Acrescentarei apenas que, na minha opinião, Rosário, pela sua riqueza humana e fundura psicológica, é digna de entrar na galeria das grandes personagens do universo feminino da literatura portuguesa: por ser irreverente e insubmissa, suscetível e insatisfeita, complexa e enigmática, inconformista e inconformada, inadaptada e incompreendida, simultaneamente vítima e agressora, sempre em busca do amor, do sonho, da felicidade e de caminhos de futuro. Mais do que uma história de escravatura, esta é, acima de tudo, uma história sobre libertação. A de Rosário, por exemplo.

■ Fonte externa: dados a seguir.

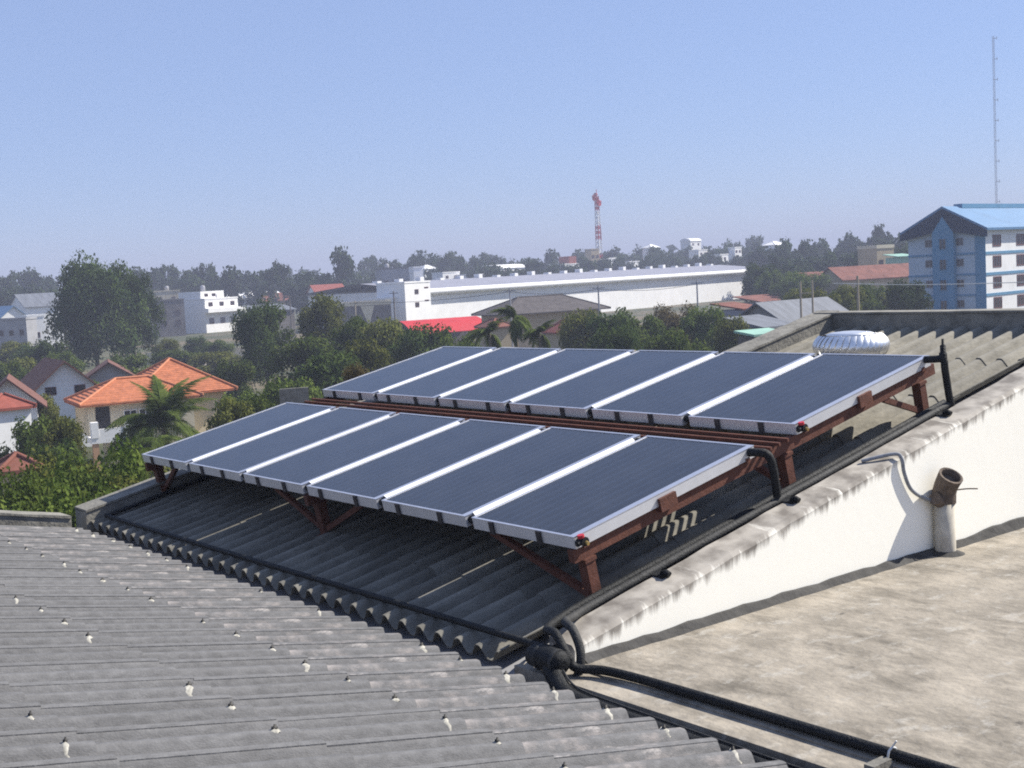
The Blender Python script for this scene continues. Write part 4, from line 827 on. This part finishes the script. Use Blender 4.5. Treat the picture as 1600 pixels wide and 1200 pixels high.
for k in range(1, 5):
    z_ = k*3.05-.1; add_box(ba, 'floor_band', 'blue_paint', -BW-.06, -BW/2-1.72, -.10, -.003, z_+.25, z_+.55); add_box(ba, 'floor_band', 'blue_paint', -BW/2+1.72, -1.52, -.10, -.003, z_+.25, z_+.55)
    add_box(ba, 'floor_band', 'blue_paint', .061, .15, -.05, BD, z_+.15, z_+.55)
w1 = win_mesh(1.25, 1.15, M['steel'], M['glass_dark'], 1); w2 = win_mesh(2.6, 1.7, M['win_brown'], M['glass_dark'], 2); w3 = win_mesh(1.1, 1.6, M['blue_paint'], M['glass_dark'], 1)
for k in range(5):
    z_ = k*3.05+1.9
    for x in (-BW+3.4, -3.9): o = place('window', w1[0], ba, (x, -.054 if k == 0 else -.003, z_+.2)); place('pane', w1[1], o)
    o = place('window', w3[0], ba, (-BW/2, -.905, z_)); place('pane', w3[1], o)
    for j in range(5): o = place('window', w2[0], ba, (.063, 3.6+7.6*j, z_+.1), (0, 0, R(90))); place('pane', w2[1], o)
mb = MB(); mb.box(-BW/2-.7, -BW/2+.7, 4, BD-1, AH-.3, AH+.35); mb.build('ridge_vent', M['blue_paint'], ba)
add_box(ba, 'downpipe', 'cream', -1.1, -.7, -.2, -.055, 0, 3.4)

# ------------------------------------------------------------------ poles and wires
def upole(label, b, d, e, arm=True, r=.14, m='pole'):
    o = thing('utility_pole', label, 'pole', site(b, d), (0, 0, YAW)); h = rise(b, e, d); mb = MB(); mb.tube([(0, 0, 0), (0, 0, h)], [r*1.15, r*.8], 8); mb.build('shaft', M[m], o)
    if arm:
        mb = MB(); mb.box(-.9, .9, -.06, .06, h-.5, h-.36); mb.build('cross_arm', M[m], o)
    return o
upole('wooden pole with a bracket beside the rust brown roof', 1248, 130, 440, False, .13); upole('wooden pole second along the grey corrugated shed', 1266.5, 130, 438, False, .12); upole('tall brown pole in front of the trees and the blue block', 1337.5, 110, 431, False, .13)
add = thing('cross_beam', 'short beam joining the two wooden poles', 'beam', site(1257, 130)); mb = MB(); a = site(1248, 130)-site(1257, 130); mb.bar(a+Vector((0, 0, rise(1257, 458, 130))), -a+Vector((0, 0, rise(1257, 458, 130))), .12, .12); mb.build('beam', M['pole'], add)
upole('dark pole in front of the white entrance building', 614, 250, 455, True, .16, 'darkw'); upole('pole by the tan flat building', 553, 230, 470, True, .14, 'pole')
upole('blue grey pole midway along the warehouse wall', 933, 190, 446, True, .14, 'steel'); upole('pole near the warehouse end wall', 1087, 190, 438, True, .14, 'steel'); upole('pole behind the bright green palm', 795, 190, 450, True, .13, 'steel')
upole('dark pole beside the grey roofed open shed', 452, 260, 462, True, .14, 'darkw')
a, b_ = site(1300, 112), site(1600, 90); mid = (a+b_)/2
za, zb = GZ+rise(1300, 443, 112), GZ+rise(1600, 441, 90)
pipe('power_cable', 'pale power cable crossing in front of the blue block', [(a.x, a.y, za), (mid.x, mid.y, (za+zb)/2-.15), (b_.x, b_.y, zb)], .03, M['wire'], 'cable', 8, 6)

for (b0, b1, y0, y1, lab) in ((795, 933, 452, 448, 'sagging dark cable between the poles in front of the warehouse, nearer the palms'), (933, 1087, 448, 440, 'sagging dark cable between the poles in front of the warehouse, nearer the sheds'), (553, 795, 470, 452, 'long dark cable from the tan flat building to the palms')):
    d0, d1 = (230 if b0 == 553 else 190), 190
    p, q = site(b0, d0, GZ+rise(b0, y0, d0)-.4), site(b1, d1, GZ+rise(b1, y1, d1)-.4)
    pipe('power_cable', lab, [p, p.lerp(q, .33)-Vector((0, 0, .45)), p.lerp(q, .67)-Vector((0, 0, .45)), q], .035, M['black'], 'cable', 6, 5)
for (b, d, z_, lab) in ((318, 401, 12.85, 'steel water tank on the white villa roof'), (336, 398, rise(325, 468, 400)+.05, 'small steel water tank beside the villa upper storey'), (262, 430, rise(258, 456, 430)+.05, 'water tank on the yellow topped block'), (606, 420, rise(618, 421, 420)+.05, 'water tank on the grey unfinished block')):
    w_ = thing('water_tank', lab, 'water tank', site(b, d, GZ+z_)); mb = MB(); mb.lathe([(0, 0), (.75, 0), (.75, 1.5), (.5, 1.8), (0, 1.85)], 14); mb.build('tank', M['steel'], w_)
    mb = MB(); mb.lathe([(.25, 1.8), (.25, 1.95), (0, 1.97)], 10); mb.build('lid', M['darkw'], w_)

# ------------------------------------------------------------------ haze
mb = MB(); HX = 2350; mb.box(-HX, HX, -HX, HX, GZ-1, 44); hz = mb.build('haze', None or bpy.data.materials.new('haze air')); hz['kind'] = 'stuff'
hm = hz.data.materials[0]; hm.use_nodes = True; N, L = hm.node_tree.nodes, hm.node_tree.links; N.clear()
pv = N.new('ShaderNodeVolumePrincipled'); pv.inputs['Color'].default_value = (.56, .60, .76, 1); pv.inputs['Density'].default_value = .00074; pv.inputs['Anisotropy'].default_value = 0.0
ho = N.new('ShaderNodeOutputMaterial'); L.new(pv.outputs[0], ho.inputs['Volume'])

Tendo como narradora a filha de Rosário, romance com imensas possibilidades cinematográficas, A escrava açoriana, escrito com fluidez narrativa, espessura evocativa, capacidade descritiva e uma muito atenta observação do humano, lê-se com aquele “plaisir du texte” de que falava Roland Barthes. A merecer por isso a nossa melhor atenção.